- Requirement -
Every line from the start of the records through the line with "col = sc.collection" is to be written out exactly; pictures are not.

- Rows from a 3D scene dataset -
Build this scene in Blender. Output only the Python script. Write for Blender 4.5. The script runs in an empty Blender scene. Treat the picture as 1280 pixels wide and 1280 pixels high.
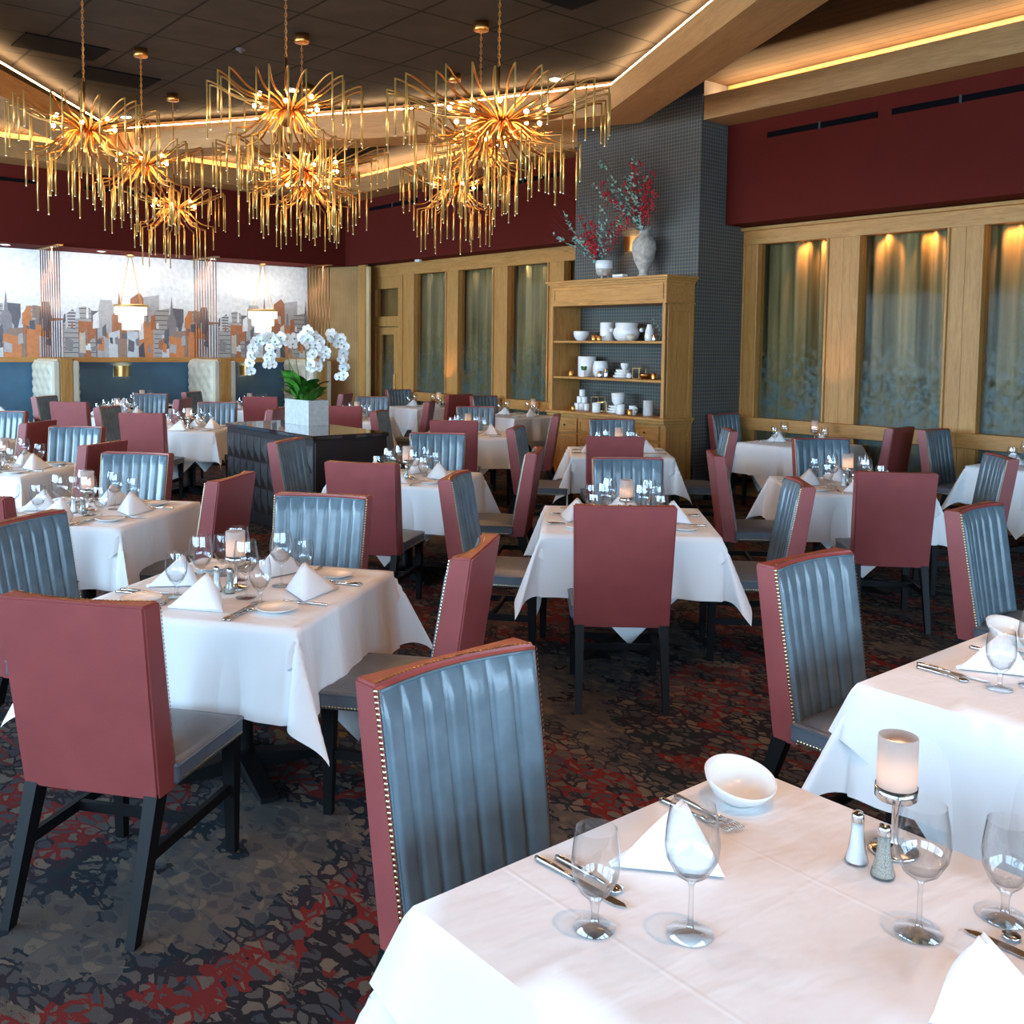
import bpy, bmesh, math, random
from math import sin, cos, pi, radians as R
from mathutils import Vector, Matrix
random.seed(7)
sc = bpy.context.scene
col = sc.collection

# ------------------------------------------------------------------ materials
def newmat(name):
    m = bpy.data.materials.new(name); m.use_nodes = True
    nt = m.node_tree; b = nt.nodes['Principled BSDF']
    return m, nt, b
def N(nt, t, **kw):
    n = nt.nodes.new(t)
    for k, v in kw.items():
        if hasattr(n, k): setattr(n, k, v)
        else: n.inputs[k].default_value = v
    return n
def L(nt, a, b): nt.links.new(a, b)
def flat(name, c, rough=.5, metal=0., spec=.5, noise=0., nscale=20., bump=0., bscale=200., coat=0.):
    m, nt, b = newmat(name)
    b.inputs['Base Color'].default_value = (*c, 1)
    b.inputs['Roughness'].default_value = rough
    b.inputs['Metallic'].default_value = metal
    b.inputs['Specular IOR Level'].default_value = spec
    b.inputs['Coat Weight'].default_value = coat
    tc = N(nt, 'ShaderNodeTexCoord')
    if noise:
        n = N(nt, 'ShaderNodeTexNoise', Scale=nscale, Detail=5.)
        L(nt, tc.outputs['Object'], n.inputs['Vector'])
        r = N(nt, 'ShaderNodeValToRGB')
        r.color_ramp.elements[0].color = tuple(x*(1-noise) for x in c)+(1,)
        r.color_ramp.elements[1].color = tuple(min(1, x*(1+noise)) for x in c)+(1,)
        r.color_ramp.elements[0].position = .3; r.color_ramp.elements[1].position = .7
        L(nt, n.outputs['Fac'], r.inputs['Fac']); L(nt, r.outputs['Color'], b.inputs['Base Color'])
    if bump:
        n = N(nt, 'ShaderNodeTexNoise', Scale=bscale, Detail=4.)
        L(nt, tc.outputs['Object'], n.inputs['Vector'])
        bp = N(nt, 'ShaderNodeBump', Strength=bump, Distance=.01)
        L(nt, n.outputs['Fac'], bp.inputs['Height']); L(nt, bp.outputs['Normal'], b.inputs['Normal'])
    return m
def wood(name, c1, c2, rough=.45, axis='Z', scale=1.):
    m, nt, b = newmat(name)
    tc = N(nt, 'ShaderNodeTexCoord')
    mp = N(nt, 'ShaderNodeMapping')
    s = {'Z': (14, 14, 1.2), 'X': (1.2, 14, 14), 'Y': (14, 1.2, 14)}[axis]
    mp.inputs['Scale'].default_value = tuple(v*scale for v in s)
    L(nt, tc.outputs['Object'], mp.inputs['Vector'])
    n = N(nt, 'ShaderNodeTexNoise', Scale=1.6, Detail=8., Roughness=.65, Distortion=1.2)
    L(nt, mp.outputs['Vector'], n.inputs['Vector'])
    w = N(nt, 'ShaderNodeTexNoise', Scale=9., Detail=4., Roughness=.7)
    L(nt, mp.outputs['Vector'], w.inputs['Vector'])
    mx = N(nt, 'ShaderNodeMath', operation='MULTIPLY_ADD'); mx.inputs[1].default_value = .45
    L(nt, w.outputs['Fac'], mx.inputs[0]); 
    m2 = N(nt, 'ShaderNodeMath', operation='MULTIPLY'); m2.inputs[1].default_value = .6
    L(nt, n.outputs['Fac'], m2.inputs[0]); L(nt, m2.outputs[0], mx.inputs[2])
    r = N(nt, 'ShaderNodeValToRGB')
    r.color_ramp.elements[0].position = .36; r.color_ramp.elements[0].color = (*c1, 1)
    r.color_ramp.elements[1].position = .64; r.color_ramp.elements[1].color = (*c2, 1)
    L(nt, mx.outputs[0], r.inputs['Fac']); L(nt, r.outputs['Color'], b.inputs['Base Color'])
    b.inputs['Roughness'].default_value = rough; b.inputs['Specular IOR Level'].default_value = .25
    bp = N(nt, 'ShaderNodeBump', Strength=.12, Distance=.004)
    L(nt, mx.outputs[0], bp.inputs['Height']); L(nt, bp.outputs['Normal'], b.inputs['Normal'])
    return m
def emis(name, c, s):
    m = bpy.data.materials.new(name); m.use_nodes = True; nt = m.node_tree
    nt.nodes.remove(nt.nodes['Principled BSDF'])
    e = N(nt, 'ShaderNodeEmission', Strength=s); e.inputs['Color'].default_value = (*c, 1)
    L(nt, e.outputs[0], nt.nodes['Material Output'].inputs[0]); return m
def thin_glass(name, tint=(.985, .99, .99), edge=(.18, .2, .22), rough=.02, refl=1.0):
    m = bpy.data.materials.new(name); m.use_nodes = True; nt = m.node_tree
    nt.nodes.remove(nt.nodes['Principled BSDF'])
    g = N(nt, 'ShaderNodeNewGeometry')
    d = N(nt, 'ShaderNodeVectorMath', operation='DOT_PRODUCT'); L(nt, g.outputs['Normal'], d.inputs[0]); L(nt, g.outputs['Incoming'], d.inputs[1])
    ab = N(nt, 'ShaderNodeMath', operation='ABSOLUTE'); L(nt, d.outputs['Value'], ab.inputs[0])
    f = N(nt, 'ShaderNodeMath', operation='SUBTRACT'); f.inputs[0].default_value = 1; L(nt, ab.outputs[0], f.inputs[1])
    p1 = N(nt, 'ShaderNodeMath', operation='POWER'); p1.inputs[1].default_value = 3.6; L(nt, f.outputs[0], p1.inputs[0])
    cm = N(nt, 'ShaderNodeMix', data_type='RGBA')
    cm.inputs['A'].default_value = (*tint, 1); cm.inputs['B'].default_value = (*edge, 1)
    L(nt, p1.outputs[0], cm.inputs['Factor'])
    tr = N(nt, 'ShaderNodeBsdfTransparent'); L(nt, cm.outputs['Result'], tr.inputs['Color'])
    gl = N(nt, 'ShaderNodeBsdfGlossy', Roughness=rough)
    fr = N(nt, 'ShaderNodeMath', operation='MULTIPLY_ADD'); fr.inputs[1].default_value = .75*refl; fr.inputs[2].default_value = .10*refl; fr.use_clamp = True
    L(nt, p1.outputs[0], fr.inputs[0])
    mx = N(nt, 'ShaderNodeMixShader'); L(nt, fr.outputs[0], mx.inputs[0])
    L(nt, tr.outputs[0], mx.inputs[1]); L(nt, gl.outputs[0], mx.inputs[2])
    L(nt, mx.outputs[0], nt.nodes['Material Output'].inputs[0]); return m

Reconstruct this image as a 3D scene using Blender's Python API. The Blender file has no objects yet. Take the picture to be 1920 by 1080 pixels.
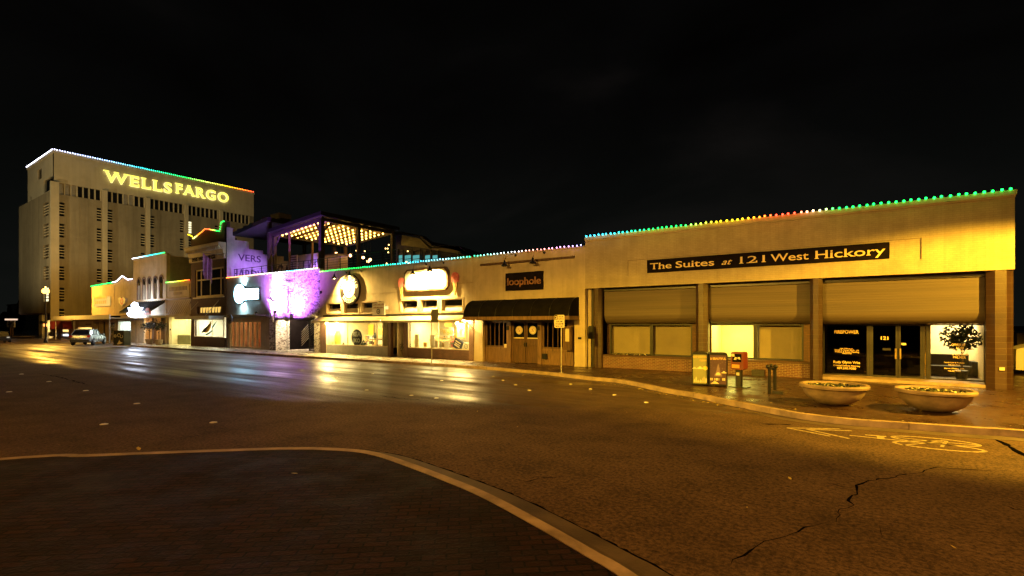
import bpy, bmesh, math, random
from mathutils import Vector, Matrix, noise
random.seed(7)
PI = math.pi
sc = bpy.context.scene
C = sc.collection
# ---------------------------------------------------------------- camera frame (metres; +Y faces the shop fronts, street runs along X)
F, CX, HY, H, D = 955.0, 960.0, 608.0, 2.35, 23.5
YAW = math.radians(35.45)
AX, AY, RX, RY = -math.sin(YAW), math.cos(YAW), math.cos(YAW), math.sin(YAW)
def rr(px):
    u = (px - CX) / F
    return AX + RX * u, AY + RY * u
def X(px, Y=D):
    a, b = rr(px); return Y * a / b
def YX(px, xv):
    a, b = rr(px); return xv * b / a
def Z(px, py, Y=D):
    return H - (py - HY) * Y / rr(px)[1] / F
def dep(px, Y=D):
    return Y / rr(px)[1]
def G(px, py, z=0.0):
    d = (H - z) * F / (py - HY); a, b = rr(px); return (d * a, d * b)

# ---------------------------------------------------------------- object helpers
ORG = {}
def thing(name, label, cat, loc, group=None, rz=0):
    o = bpy.data.objects.new(name, None); C.objects.link(o)
    o.empty_display_size = .2
    o.location = loc; o.rotation_euler = (0, 0, rz)
    o['label'] = label; o['category'] = cat
    if group: o['group'] = group
    ORG[o.name] = Vector(loc)
    return o
def tag(o, label=None, cat=None, group=None, kind=None):
    if label: o['label'] = label
    if cat: o['category'] = cat
    if group: o['group'] = group
    if kind: o['kind'] = kind
    return o
def kids(o):
    return [c for c in bpy.data.objects if c.parent == o]
def copy_tree(o, parent=None):
    c = o.copy(); C.objects.link(c); c.parent = parent
    for ch in kids(o): copy_tree(ch, c)
    return c

FONTC = {}
def glyphs(s, shear=0.0, spacing=1.0, bold=0.0):
    key = (s, shear, spacing, bold)
    if key in FONTC: return FONTC[key]
    cu = bpy.data.curves.new('t', 'FONT'); cu.body = s; cu.shear = shear; cu.space_character = spacing
    cu.offset = bold; cu.resolution_u = 4
    ob = bpy.data.objects.new('t', cu); C.objects.link(ob)
    bpy.context.view_layer.update()
    me = bpy.data.meshes.new_from_object(ob.evaluated_get(bpy.context.evaluated_depsgraph_get()))
    bm = bmesh.new(); bm.from_mesh(me)
    bmesh.ops.remove_doubles(bm, verts=bm.verts, dist=1e-5)
    vs = [(v.co.x, v.co.y) for v in bm.verts]
    bm.verts.index_update()
    fs = [[v.index for v in f.verts] for f in bm.faces]
    bes = [(e.verts[0].index, e.verts[1].index) for e in bm.edges if len(e.link_faces) == 1]
    bm.free(); bpy.data.meshes.remove(me); bpy.data.objects.remove(ob); bpy.data.curves.remove(cu)
    FONTC[key] = (vs, fs, bes)
    return FONTC[key]

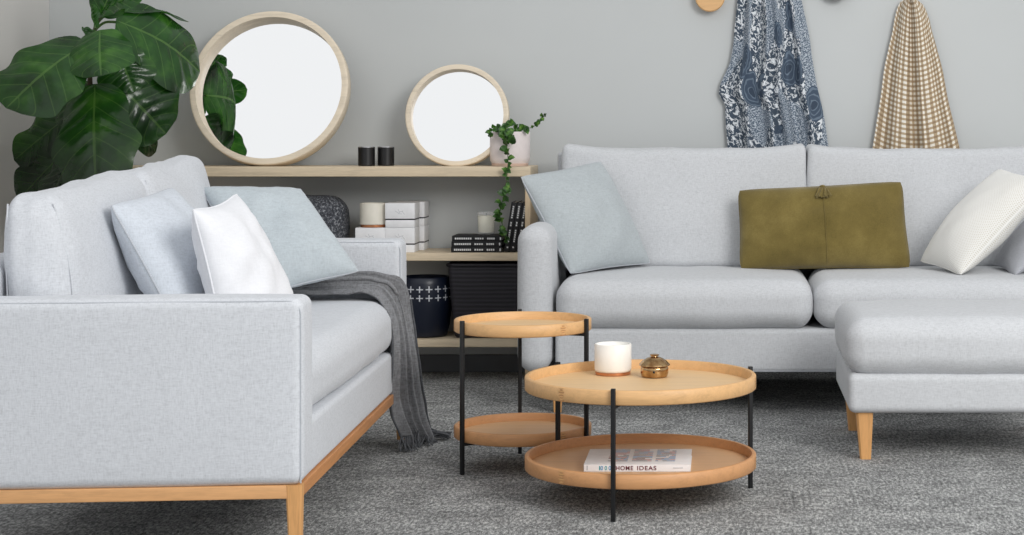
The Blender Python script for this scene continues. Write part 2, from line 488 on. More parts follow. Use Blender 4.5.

- Task result -
Build this scene in Blender. Output only the Python script. Write for Blender 4.5. The script runs in an empty Blender scene. Treat the picture as 1280 pixels wide and 1280 pixels high.
import bpy, bmesh, math, random
from math import sin, cos, pi, radians as R
from mathutils import Vector, Matrix
random.seed(7)
sc = bpy.context.scene
col = sc.collection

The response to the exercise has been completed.